Poland to stop buying Russian gas?

Poland to stop buying Russian gas?

Poland will not buy Russian gas after 2022, the government’s strategic energy infrastructure commissioner Piotr Naimski said.

“Both Baltic Pipe and expansion of the liquefied natural gas (LNG) terminal is our strategic way out from the existing situation of dependence on Russians,” Naimski told Polish Radio.

“After 2022, this problem will be solved, all Poland’s gas imports will be from another direction,” the Prime news agency cited him as saying.

An agreement on gas supplies signed by PGNiG and Russia’s Gazprom in 1996 expires in 2022. In 2018, PGNiG reduced gas imports by 6.4%.

In June 2017, Poland and Denmark signed a memorandum on construction of the Baltic Pipe gas pipeline with a projected capacity of 10 billion cubic meters. The project is expected to be implemented in 2022.

A senior analyst of 'Uralsib', Alexei Kokin, speaking to Vestnik Kavkaza, noted that it is expected that Poland will not completely abandon Russian gas. “It is more likely that the long-term contract will be replaced by shorter-term contracts. The structure of the gas market in Europe is changing as a whole, and the role of long-term contracts is declining,” he explained.

“Most likely, Gazprom’s supply to Poland will depend on market conditions. Maybe nothing will change, but the whole market will operate on short-term contracts. This is a new market reality, which is likely to benefit Gazprom, because flexibility will be provided not only to customers, but also to suppliers," Alexey Kokin added.
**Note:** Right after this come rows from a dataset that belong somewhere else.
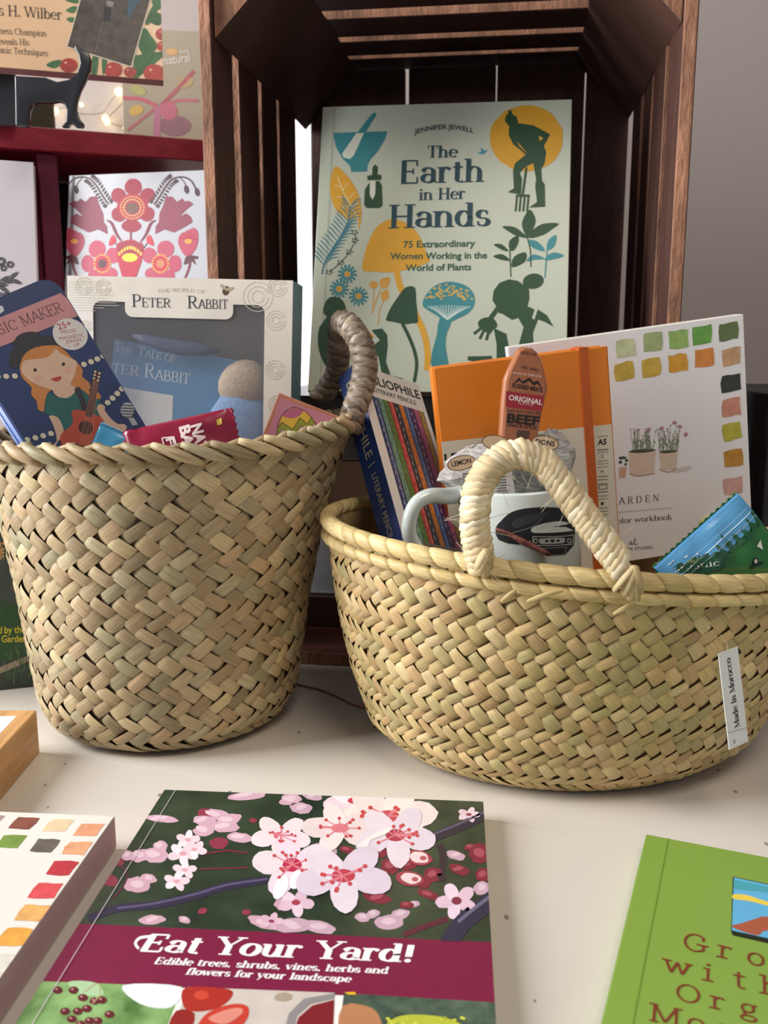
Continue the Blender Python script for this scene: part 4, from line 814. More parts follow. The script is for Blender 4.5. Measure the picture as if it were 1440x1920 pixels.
# soft-coloured plant picture book leaning at the back of the shelf
sh = Sheet((-.3138, 1.1865, .5006), *frame(4.1, 6.2, 0), .14, .155)
cb = book('picture_book', 'faded cherry plant picture book on the red shelf near the crate', sh, .012, mat('faded_foliage_cover', (164, 150, 128), .5, vscale=22, c2=(160, 152, 132)), True)
p = Print(sh, crop(0, 0, 3.6)); 
for pts, w, c in (([(1080, 720), (1180, 620), (1310, 480)], 26, 'a8626a'), ([(830, 660), (950, 670), (1060, 715)], 26, 'b86a74'), ([(1080, 720), (1200, 680), (1340, 680)], 22, 'b87078'), ([(1060, 720), (950, 810), (860, 880)], 20, 'b07070'), ([(1065, 720), (1060, 900), (1070, 960)], 44, 'b0788a')): p.line(pts, w, c, 2, 4)
p.ell(1140, 750, 58, 60, 'b8707e', 3); p.ell(1180, 850, 110, 70, '8e6a72', 2); p.ell(920, 745, 50, 34, 'c8a860', 2, -15); p.ell(930, 610, 60, 30, 'a8a870', 2, 20); p.ell(1250, 560, 60, 36, 'b09a70', 2, -20); p.ell(1160, 350, 40, 24, 'c8a070', 2); p.text('natural', (1110, 440), (1285, 415), 60, 'd8d4cc', 'sans', 3); p.text('the', (1210, 362), (1275, 352), 24, 'd8d4cc', 'sans', 3); p.build('cover_artwork', cb)

# ---------- tomato book on a black easel
sh = Sheet((-.4498, .9244, .5471), *frame(14.6, 11.8, -.9), .24, .30)
tbk = book('paperback_book', 'peach tomato growing paperback held on a black easel', sh, .013, mat('peach_cover', (228, 190, 146), .35, vscale=6, c2=(220, 178, 140), coat=.3), False, pages=mat('mauve_pages', (150, 110, 112), .7, var=.1, vscale=50))
p = Print(sh, crop(0, 0, 4.5)); K = '241a18'
m_tom = mat('tomato_red', (170, 38, 34), .35, var=.25, vscale=70); m_lf = mat('leaf_green', (52, 104, 60), .4, var=.3, vscale=60)
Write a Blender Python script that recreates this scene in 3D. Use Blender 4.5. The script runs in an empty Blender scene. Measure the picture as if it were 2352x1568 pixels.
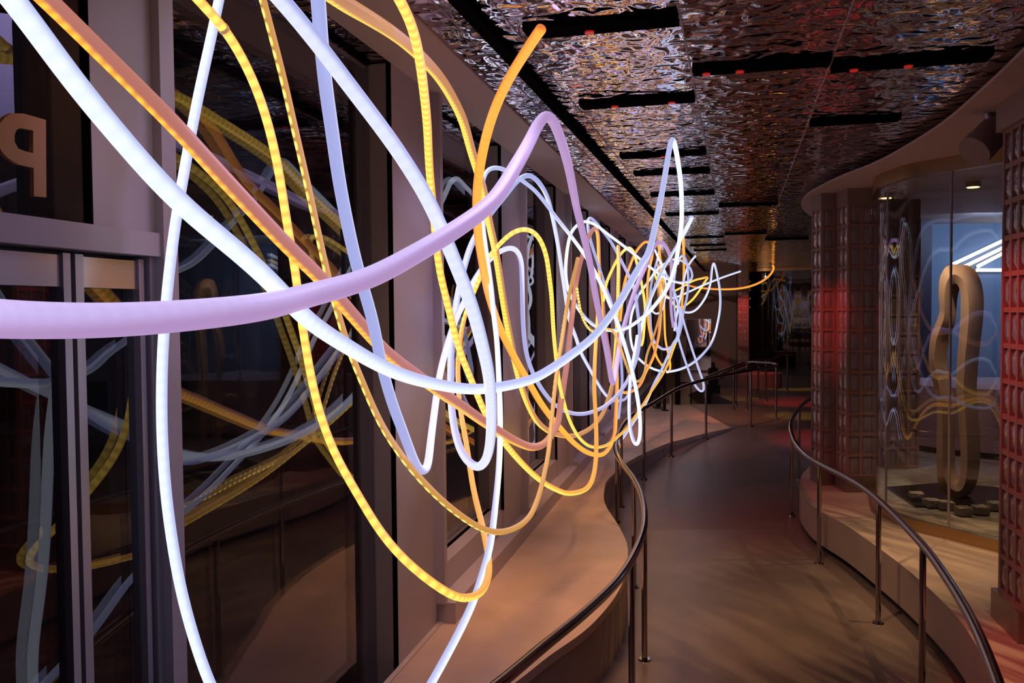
import bpy, bmesh, math, random
from mathutils import Vector, Matrix
random.seed(7)
C = bpy.context.scene.collection
PI = math.pi
H = 2.30                                   # eye height
# ------------------------------------------------------------------ camera
FPX = 2000.0
cam_d = bpy.data.cameras.new('camera'); cam = bpy.data.objects.new('camera', cam_d); C.objects.link(cam)
cam_d.sensor_width = 36.0; cam_d.lens = 36.0*FPX/2352.0; cam_d.clip_start = 0.05; cam_d.clip_end = 200
PITCH = math.radians(-2.05); ROLL = math.radians(-0.5)
RM = Matrix.Rotation(PI/2 + PITCH, 4, 'X') @ Matrix.Rotation(ROLL, 4, 'Z')
cam.matrix_world = Matrix.Translation((0, 0, H)) @ RM
bpy.context.scene.camera = cam
# ------------------------------------------------------------------ world, exposure
sc = bpy.context.scene
sc.view_settings.view_transform = 'Standard'; sc.view_settings.look = 'None'
sc.view_settings.exposure = 0.0; sc.view_settings.gamma = 1.0
sc.view_settings.use_curve_mapping = False
wd = bpy.data.worlds.new('night'); sc.world = wd; wd.use_nodes = True
wd.node_tree.nodes['Background'].inputs[0].default_value = (0.010, 0.008, 0.011, 1)
wd.node_tree.nodes['Background'].inputs[1].default_value = 0.5
# ------------------------------------------------------------------ room lamps
def spot(name, loc, to, col, power, size=60, blend=0.8, rad=0.04):
    l = bpy.data.lights.new(name, 'SPOT'); l.color = col; l.energy = power
    l.spot_size = math.radians(size); l.spot_blend = blend; l.shadow_soft_size = rad
    o = bpy.data.objects.new(name, l); C.objects.link(o); o.location = loc
    o.rotation_euler = (Vector(to)-Vector(loc)).to_track_quat('-Z', 'Y').to_euler(); return o
def area(name, loc, to, col, power, sx, sy):
    l = bpy.data.lights.new(name, 'AREA'); l.color = col; l.energy = power
    l.shape = 'RECTANGLE'; l.size = sx; l.size_y = sy
    o = bpy.data.objects.new(name, l); C.objects.link(o); o.location = loc
    o.rotation_euler = (Vector(to)-Vector(loc)).to_track_quat('-Z', 'Y').to_euler(); return o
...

The director of the Centre for International Energy Markets Studies, the Institute of Pricing and Regulation of Natural Monopolies at the Higher School of Economics, Vyacheslav Kulagin, drew attention to the fact that no country in Eastern Europe can import gas cheaper than hose offered by Gazprom. "If Poland decides to reorient to other supplies, technically it can be done, but they will have to pay for it," he said.
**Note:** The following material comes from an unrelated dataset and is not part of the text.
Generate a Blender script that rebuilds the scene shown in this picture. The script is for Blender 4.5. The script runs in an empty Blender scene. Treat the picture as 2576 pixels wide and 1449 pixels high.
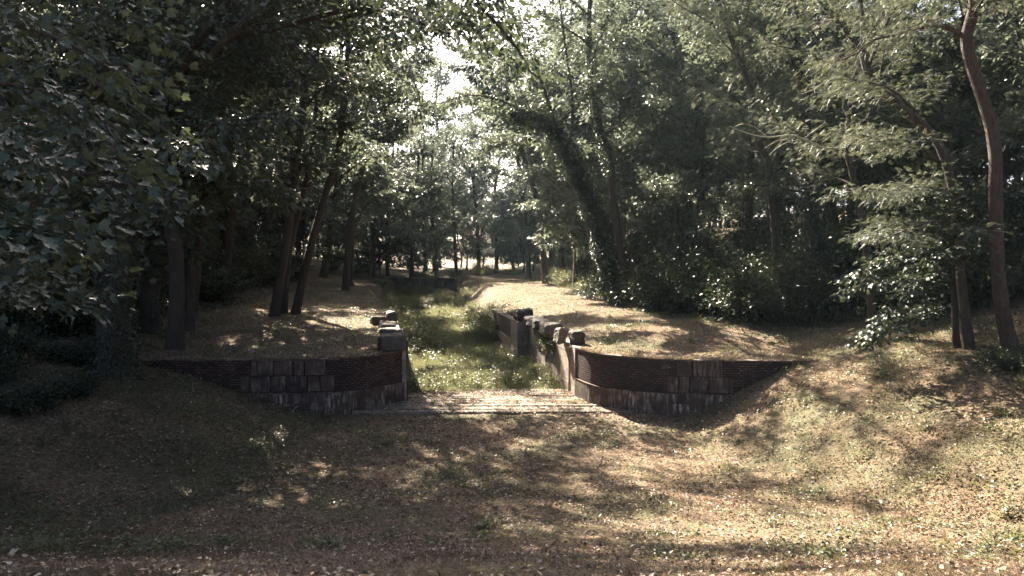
import bpy, math, random
import numpy as np
from mathutils import Vector

R = math.radians
SC = bpy.context.scene
COL = SC.collection
rng = np.random.default_rng(7)
random.seed(7)

# ------------------------------------------------------------------ camera, sky, sun, exposure
CAMZ = 6.2
PITCH = math.atan(104.5 / 1860)
cam_d = bpy.data.cameras.new("camera")
cam_d.lens = 26.0; cam_d.sensor_width = 36.0
cam_d.clip_start = 0.05; cam_d.clip_end = 1500
cam = bpy.data.objects.new("camera", cam_d)
cam.location = (0, 0, CAMZ); cam.rotation_euler = (math.pi / 2 - PITCH, 0, 0)
COL.objects.link(cam); SC.camera = cam

SUN_AZ = R(-23)      # from +Y, negative = left
SUN_EL = R(36)
world = bpy.data.worlds.new("World"); SC.world = world; world.use_nodes = True
wn = world.node_tree
bgn = wn.nodes['Background']
sky = wn.nodes.new('ShaderNodeTexSky'); sky.sky_type = 'NISHITA'; sky.sun_disc = False
sky.sun_elevation = SUN_EL; sky.sun_rotation = SUN_AZ
sky.air_density = 0.5; sky.dust_density = 4.0; sky.ozone_density = 0.6
wn.links.new(sky.outputs[0], bgn.inputs[0]); bgn.inputs[1].default_value = 0.05
sun_d = bpy.data.lights.new("sun", 'SUN'); sun_d.energy = 5.0; sun_d.angle = R(0.5); sun_d.color = (1.0, 0.885, 0.72)
sun = bpy.data.objects.new("sun", sun_d); COL.objects.link(sun)
sdir = Vector((math.sin(SUN_AZ) * math.cos(SUN_EL), math.cos(SUN_AZ) * math.cos(SUN_EL), math.sin(SUN_EL)))
sun.rotation_euler = sdir.to_track_quat('Z', 'Y').to_euler()
sun.location = (-20, 60, 60)
SC.view_settings.view_transform = 'Standard'; SC.view_settings.look = 'None'
SC.view_settings.exposure = 3.0; SC.view_settings.gamma = 1.0
SC.render.engine = 'CYCLES'
SC.cycles.max_bounces = 5; SC.cycles.diffuse_bounces = 2; SC.cycles.glossy_bounces = 2
SC.cycles.transmission_bounces = 3; SC.cycles.volume_bounces = 0; SC.cycles.transparent_max_bounces = 4
SC.cycles.use_denoising = True
SC.cycles.caustics_reflective = False; SC.cycles.caustics_refractive = False

# ------------------------------------------------------------------ plan of the place, read off the photograph
CP, SP = math.cos(PITCH), math.sin(PITCH)
def ray(px, py):
    r = (px - 1288) / 1860; u = -(py - 724.5) / 1860
    return np.array([r, CP + u * SP, -SP + u * CP])
def at_depth(px, py, y):
    d = ray(px, py); return np.array([0, 0, CAMZ]) + d * (y / d[1])
def at_z(px, py, z):
    d = ray(px, py); return np.array([0, 0, CAMZ]) + d * ((z - CAMZ) / d[2])

A = R(10.4); CA, SA = math.cos(A), math.sin(A)
UC = 4.685
def uv_of(x, y): return x * CA + y * SA - UC, -x * SA + y * CA
def xy_of(u, v):
    u = u + UC; return u * CA - v * SA, u * SA + v * CA
WT = 2.06     # height of the lock walls
LU, RU = -3.55, 3.35
def smooth(a, b, t):
    t = np.clip((t - a) / (b - a), 0, 1); return t * t * (3 - 2 * t)

def resample(pts, step):
    P = [np.array(p, float) for p in pts]
    # Catmull-Rom
    out = []
    for i in range(len(P) - 1):
        p0 = P[max(i - 1, 0)]; p1 = P[i]; p2 = P[i + 1]; p3 = P[min(i + 2, len(P) - 1)]
        n = max(2, int(np.linalg.norm(p2 - p1) / step))
        for k in range(n):
            t = k / n
            out.append(0.5 * ((2 * p1) + (-p0 + p2) * t + (2 * p0 - 5 * p1 + 4 * p2 - p3) * t * t + (-p0 + 3 * p1 - 3 * p2 + p3) * t ** 3))
    out.append(P[-1]); return np.array(out)

wl = [at_z(px, py, WT)[:2] for px, py in [(1012, 880), (985, 886), (940, 893), (870, 900), (800, 903.5), (650, 905), (500, 905.5), (340, 905)]]
wr = [at_z(px, py, WT)[:2] for px, py in [(1452, 882), (1500, 889), (1560, 896), (1620, 901), (1700, 905), (1800, 907), (1920, 908), (2060, 909)]]
cl = np.array(xy_of(LU, 29.7)); cr = np.array(xy_of(RU, 29.2))
wl[0] = cl; wr[0] = cr
wingL = resample(wl, 0.2); wingR = resample(wr, 0.2)
lx = np.array([p[0] for p in wingL]); ly = np.array([p[1] for p in wingL])
rx = np.array([p[0] for p in wingR]); ry = np.array([p[1] for p in wingR])
def ywing(x):
    o = np.argsort(lx)
    yl = np.interp(x, lx[o], ly[o]); yr = np.interp(x, rx, ry)
    return np.where(x < 0, yl, yr)

# smooth value noise for the terrain
_g = np.random.default_rng(3).random((64, 64))
def vnoise(x, y, s):
    X = np.asarray(x) / s + 100; Y = np.asarray(y) / s + 100
    i = np.floor(X).astype(int); j = np.floor(Y).astype(int)
    fx = X - i; fy = Y - j; fx = fx * fx * (3 - 2 * fx); fy = fy * fy * (3 - 2 * fy)
    g = lambda a, b: _g[a % 64, b % 64]
    return (g(i, j) * (1 - fx) + g(i + 1, j) * fx) * (1 - fy) + (g(i, j + 1) * (1 - fx) + g(i + 1, j + 1) * fx) * fy - 0.5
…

“At the same time, it would still not be very reasonable for Poland to focus exclusively on LNG supplies: gas demand can increase quite quickly due to various factors, including weather. If, say, there are severe frosts, then pipeline gas can simply be bought in a larger volume, but the delivery of additional volumes of LNG from the U.S. will take time: buy an additional tanker at first, send it to Poland, it will take a month, "Vyacheslav Kulagin drew attention.

“There is no big threat to Gazprom here. Norway does not have the opportunity to increase production in order to start supplying additional volumes to Poland; accordingly, Norway will have to redistribute supplies from other directions to fill the Baltic Pipe. Supplying Norwegian gas to Poland means that it left any other European country. In fact, it will be just a redistribution of supplies on the European map," the director of the Centre for International Energy Markets Studies, the Institute of Pricing and Regulation of Natural Monopolies at the Higher School of Economics stressed.
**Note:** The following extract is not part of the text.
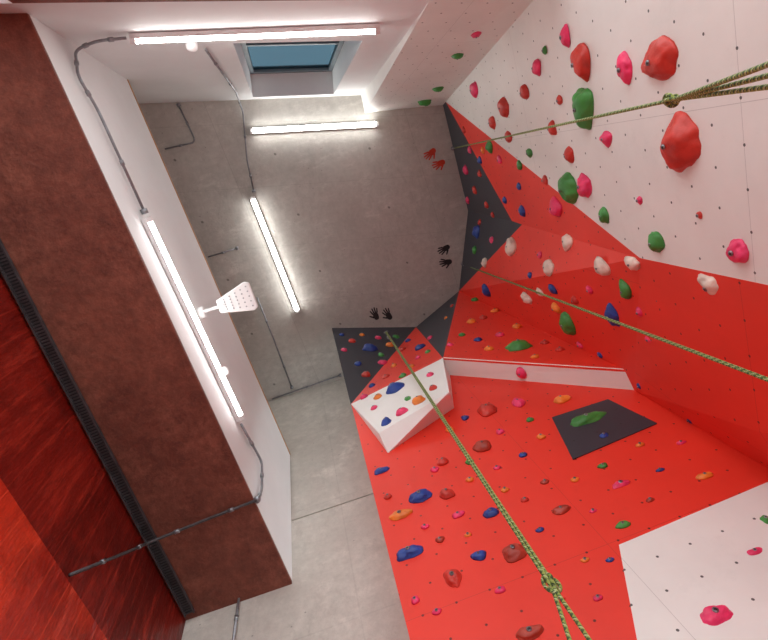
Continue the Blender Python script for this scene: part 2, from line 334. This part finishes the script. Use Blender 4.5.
S0,S1=ext(bA,bB,-4),ext(bA,bB,2.87); dd=V(0,0,.03)
mb=MB(); w_=V(-.9,0,0); th=V(0,0,.3)
i0=V(-.003,0,0)
mb.hexa([S0+i0-dd,S1+i0-dd,S1+w_-dd,S0+w_-dd],[S0+i0+th,S1+i0+th,S1+w_+th,S0+w_+th],m_soff); mb.obj("floor_mezzanine")
mb=MB(); mb.box(V(-2.95,.6,5.5),V(.1,0,0),V(0,3,0),V(0,0,2.0),m_conc); mb.obj("wall_mezzanine")
mb=MB(); xr=-1.93
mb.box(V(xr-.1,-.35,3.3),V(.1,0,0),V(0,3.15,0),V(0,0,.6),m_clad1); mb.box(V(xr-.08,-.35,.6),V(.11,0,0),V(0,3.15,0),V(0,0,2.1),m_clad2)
mb.obj("wall_left")
mb=MB(); tr0=ext(bA,bB,-2)+V(-.785,0,-.06); tr1=ext(bA,bB,2.74)+V(-.785,0,-.06)
ax=(tr1-tr0).normalized(); L=(tr1-tr0).length
for o in (-.035,.035): mb.box((tr0+tr1)/2+V(o,0,0),ax*L/2,V(.005,0,0),V(0,0,.014),m_tray)
N=int(L/.022)
for i in range(N): mb.box(tr0+ax*(i+.5)*L/N,ax*.0055,V(.035,0,0),V(0,0,.003),m_tray)
mb.box((tr0+tr1)/2+V(0,0,.010),ax*L/2,V(.035,0,0),V(0,0,.002),m_black)
mb.obj("cable_tray")
# ---------------------------------------------------------------- lamps
sx=-1.05
wp=wpt(0,0)+wn*.03
W=lambda x,y: upl(x,y,wp,wn)
S=lambda x,y: ux(x,y,sx)
Cc=lambda x,y: uh(x,y,H-.03)
En=lambda x,y: upl(x,y,V(0,2.93,0),V(-.081,1,0))
def sof(x,y,o=.055):
    n_=(S1-S0).cross(V(1,0,0)).normalized(); return upl(x,y,S0-V(0,0,o),n_)
def lamp(p,q_,n,w=.022,name="fluorescent_batten_light"):
    ax=(q_-p).normalized(); n=(n-ax*n.dot(ax)).normalized(); s=ax.cross(n); L=(q_-p).length/2; cen=(p+q_)/2
    em=empty(name)
    mb=MB(); mb.box(cen-n*.008,ax*L,s*w*1.15,n*.018,m_fix)
    for sg in(-1,1): mb.box(cen+ax*(L-.02)*sg+n*.018,ax*.02,s*w*1.05,n*.026,m_fix)
    mb.obj("housing",em,bevel=.003)
    mb=MB(); K=10; P0=[];
    for sg in(-1,1):
        P0.append([cen+ax*(L-.04)*sg+n*.01+s*(w*.95*math.cos(math.pi*j/K))+n*(w*1.4*math.sin(math.pi*j/K)) for j in range(K+1)])
    mb.add(P0[0]+P0[1],[(j,j+1,K+2+j,K+1+j) for j in range(K)],m_tube,smooth=True); mb.obj("diffuser",em)
lamp(W(130,38),W(380,28),wn,.020); lamp(Cc(250,131),Cc(378,124),V(0,0,-1),.032); lamp(Cc(252,197),Cc(298,312),V(0,0,-1),.032); lamp(S(145,218),S(240,420),V(1,0,0))
# ---------------------------------------------------------------- conduits
def fillet(pts,r=.07):
    out=[pts[0]]
    for i in range(1,len(pts)-1):
        A_,B_,C_=pts[i-1],pts[i],pts[i+1]; d1=(A_-B_);d2=(C_-B_); rr=min(r,d1.length*.45,d2.length*.45); p=B_+d1.normalized()*rr; q_=B_+d2.normalized()*rr
        for k in range(7):
            t=k/6; out.append(p*(1-t)**2+B_*2*t*(1-t)+q_*t*t)
    return out+[pts[-1]]
runs=[[W(126,38),W(96,41),S(75,50),S(78,76),S(98,110),S(145,213)],[S(241,424),S(262,462),S(262,490),S(257,500)],
 [sof(257,500),sof(205,520),sof(148,543,.13),ux(130,551,-1.86),ux(70,575,-1.885)],[W(206,50),W(236,92),Cc(243,112),Cc(247,160),Cc(254,192)],
 [Cc(257,297),Cc(276,345),Cc(292,388)],[Cc(272,399),Cc(341,375)],[Cc(165,149),Cc(196,142),Cc(178,104)],[Cc(208,257),Cc(238,248)],
 [En(183,609),En(240,590),En(232,650)]]
for ri,rn in enumerate(runs):
    mb=MB(); f_=fillet(rn); mb.tube(f_,.0105,m_tray if ri==2 else m_steel,10)
    for p0,p1 in zip(rn[:-1],rn[1:]):
        L=(p1-p0).length; ax=(p1-p0).normalized(); n_=max(1,int(L/.7))
        for i in range(n_):
            cc=p0+(p1-p0)*((i+.5)/n_); mb.tube([cc-ax*.018,cc+ax*.018],.016,m_steel,10)
    if ri!=2:
        cc=rn[-1]; mb.tube([cc-(rn[-1]-rn[-2]).normalized()*.03,cc+(rn[-1]-rn[-2]).normalized()*.005],.026,m_steel,14)
    mb.obj("electrical_conduit")
# ---------------------------------------------------------------- emergency light on bracket
pb=S(203,312); pc=uh(238,300,4.45)
em=empty("emergency_light")
n_=V(.25,-.15,-1).normalized(); vdir=(pc-pb); vdir=(vdir-n_*vdir.dot(n_)).normalized(); s_=vdir.cross(n_)
mb=MB(); mb.tube([pb-V(.03,0,0),pb+V(.04,0,0),pc-vdir*.12],.014,m_fix,12); mb.tube([pb-V(.03,0,0),pb+V(.01,0,0)],.05,m_fix,18); mb.obj("bracket",em)
mb=MB(); outl=[]
cor=[(-.17,-.055),(-.17,.055),(.10,.13),(.14,.11),(.14,-.11),(.10,-.13)]
for (x,y) in cor: outl.append(pc+vdir*x+s_*y)
mb.hexa(outl,[p-n_*.035 for p in outl],m_fix); mb.obj("head",em,bevel=.012)
mb=MB()
for i in range(5):
    for j in range(-2,3):
        x=-.11+i*.052; y=j*.042*(.5+.13*i)
        cc=pc+vdir*x+s_*y+n_*.001; mb.tube([cc,cc+n_*.004],.006,m_steel,8)
mb.obj("leds",em)
def dome(name,p,n,r):
    mb=MB(); K=6; prof=[(math.cos(math.pi/2*i/K),math.sin(math.pi/2*i/K)) for i in range(K+1)]
    mb.tube([p-n*.03]+[p+n*(s*r*.8) for c_,s in prof],[r]+[max(c_*r,.001) for c_,s in prof],m_fix,18); mb.obj(name)
dome("motion_sensor",W(192,47),wn,.045); dome("motion_sensor",S(225,371),V(1,0,0),.04)
# ---------------------------------------------------------------- ropes
def samp(p0,p1,n,sag=0): return [p0+(p1-p0)*(i/n)+V(0,0,-sag*4*(i/n)*(1-i/n)) for i in range(n+1)]
def knot(mb,p,ax,r,s=.045):
    u=ax.orthogonal().normalized(); w=ax.cross(u); pts=[]
    for i in range(72):
        t=2*math.pi*i/72; x=(2+math.cos(2*t))*math.cos(3*t); y=(2+math.cos(2*t))*math.sin(3*t); z=math.sin(4*t)
        pts.append(p+ax*(x*s*.62)+u*(y*s*.30)+w*(z*s*.42))
    mb.tube(pts,r,m_rope,10,closed=True)
def anchor(em,p,arm):
    mb=MB(); mb.tube([p+arm,p+arm*.15],.010,m_steel,10)
    mb.tube([p+V(.028*math.cos(t/16*6.283),0,.028*math.sin(t/16*6.283)) for t in range(16)],.006,m_steel,8,closed=True)
    mb.tube([p+arm*1.0,p+arm*.93],.03,m_steel,12); mb.obj("anchor_ring",em)
def rope(anc,kn,ends,r=.0064,ks=.04,arm=V(0,0,.11)):
    em=empty("climbing_rope"); anchor(em,anc,arm); mb=MB()
    ax=(kn-anc).normalized(); s_=ax.cross(V(0,1,0)).normalized()*r
    mb.tube(samp(anc+s_,kn+s_,60),r,m_rope,10)
    mb.tube(samp(anc-s_,kn-s_,60),r,m_rope,10)
    if ends:
        knot(mb,kn,ax,r*1.05,ks)
        for q_ in ends: mb.tube(samp(kn,q_,24,.01),r*1.1,m_rope,10)
    mb.obj("strands",em)
rope(uh(455,148,7.38),uh(672,100,1.75),[uh(790,56,1.0),uh(790,70,1.05),uh(790,84,1.08)],ks=.026)
rope(uh(465,265,7.38),uh(790,388,1.45),None,.0054)
rope(uh(386,332,6.65),uh(550,582,1.4),[uh(603,660,1.05),uh(577,665,1.08)],ks=.030,arm=V(.02,.12,.1))
# ---------------------------------------------------------------- hand prints painted on ceiling
m_ink=simple("black_paint",(.02,.02,.022),.7); m_rink=simple("red_paint",(.60,.05,.02),.7)
def hand(p,ang,mt,s=.1):
    mb=MB(); ca,sa=math.cos(ang),math.sin(ang)
    def P(x,y): return p+V((x*ca-y*sa)*s,(x*sa+y*ca)*s,0)
    def pill(x0,y0,x1,y1,r0,r1,z):
        a_=math.atan2(y1-y0,x1-x0); pts=[]
        for i in range(9): t=a_+math.pi/2+math.pi*i/8; pts.append(P(x0+r0*math.cos(t),y0+r0*math.sin(t)))
        for i in range(9): t=a_-math.pi/2+math.pi*i/8; pts.append(P(x1+r1*math.cos(t),y1+r1*math.sin(t)))
        pts=[q_+V(0,0,-z) for q_ in pts]; mb.hexa(pts,[q_+V(0,0,z) for q_ in pts],mt)
    pill(0,-.25,0,.15,.38,.42,.003)
    for x,y,L in((-.36,.5,.55),(-.13,.58,.72),(.12,.58,.68),(.36,.48,.5)): pill(x,y,x*1.5,y+L,.11,.09,.0035)
    pill(.4,-.1,.85,.3,.13,.1,.0037)
    mb.obj("handprint")
for x,y,an,mt in((432,152,1.2,m_rink),(441,163,1.5,m_rink),(446,248,1.4,m_ink),(448,262,1.8,m_ink),(376,316,3.1,m_ink),(389,316,2.9,m_ink)):
    hand(uh(x,y,H-.001),an,mt,.1)
# ---------------------------------------------------------------- camera, sky
cam=bpy.data.cameras.new("camera"); co=bpy.data.objects.new("camera",cam); link(co)
M=Matrix((Xc,Yc,Zc)).to_4x4(); M.translation=V(0,0,CZ); co.matrix_world=M
cam.lens=36*F/768; bpy.context.scene.camera=co
w=bpy.data.worlds.new("sky"); bpy.context.scene.world=w; w.use_nodes=True
bg=w.node_tree.nodes["Background"]; bg.inputs[0].default_value=(.96,.98,1,1); bg.inputs[1].default_value=2.9
vs=bpy.context.scene.view_settings; vs.view_transform='Standard'; vs.exposure=0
“We will compete only on LNG, but everything will depend on free capacities the Americans will have. If there are no free capacities, then the situation is the same as with Norwegian pipeline gas: American LNG will come to Poland, and some other section of the market will be exposed, and can be occupied by Russian suppliers. But if they have a lot of free capacities, then, indeed, the replacement of Russian gas will begin. But large free capacities can only mean one thing - this gas is too expensive, and therefore no one wants to buy it," Vyacheslav Kulagin concluded.